Shopping is one of the major pleasures of an overseas trip. Without shopping on overseas trips, travelers feel like they are missing something, despite breathtaking sceneries, wonderful cultural heritage and things foreign. With many shopaholics being out there these days, quite a few people go abroad to shop. They leave Korea with empty suitcases, enjoy shopping overseas with their credit cards and come back in new clothes and bags, throwing away their old clothes. To regret having spent too much is something that might happen afterwards.

As the number of overseas travelers soars and their spending increases, Korea’s balance of travel has been in the red. While having been in the black in 1998 and 1999, shortly after the Asian financial crisis, the balance of travel showed a loss in 2000 and the loss has been snowballing. The loss stood at $9.65 billion last year and measured $5.79 billion in the first half of this year alone. The balance of goods in the first half was a large surplus, but the current account balance posted a $267.6 million deficit largely due to travel balance deficits and skyrocketing spending on studying abroad.

However, it turned out that foreigners coming to Korea do not spend much. According to Visa, which surveyed the amount of credit card spending of foreigners who visited countries in the Asia-Pacific region, those who visited Korea spent 45 percent of their credit card consumption in hotels and duty free shops. A foreigner spends $396 with a credit card in Korea in the first quarter of this year on average, a mere 60 percent of the $656 which Koreans spend overseas. Foreigners respond that there is no place to spend their money even if they want to, demonstrating the poor state of Korea’s tourism industry.

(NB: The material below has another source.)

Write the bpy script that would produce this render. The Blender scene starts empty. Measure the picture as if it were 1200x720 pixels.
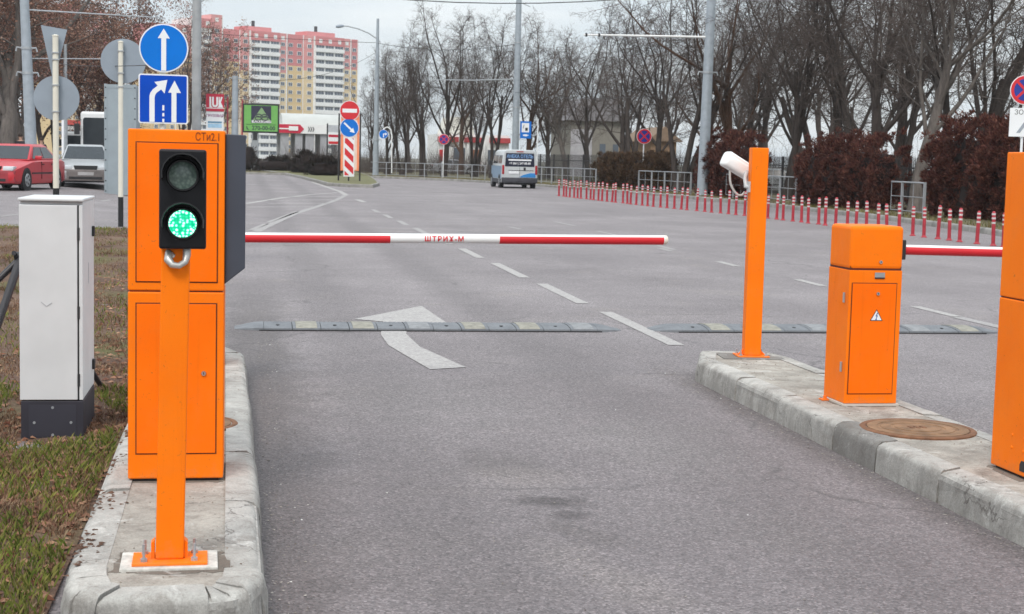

The name of the Ministry of Culture and Tourism represents the will to make Korea a tourism powerhouse. The Korea Tourism Organization has vowed to make tourism a new industrial engine. But the tourism infrastructure is still weak. Foreigners complain that there are few tourist destinations worth visiting and goods are too expensive, even putting aside the language barrier. The main reason that foreigners do not open their purse in Korea is there is no attractive tourism content unique to Korea. Hong Kong and Singapore’s secret of success in becoming tourism powerhouse is “differentiation.” What would we differentiate? Just knowing the answer is useless without putting it into action.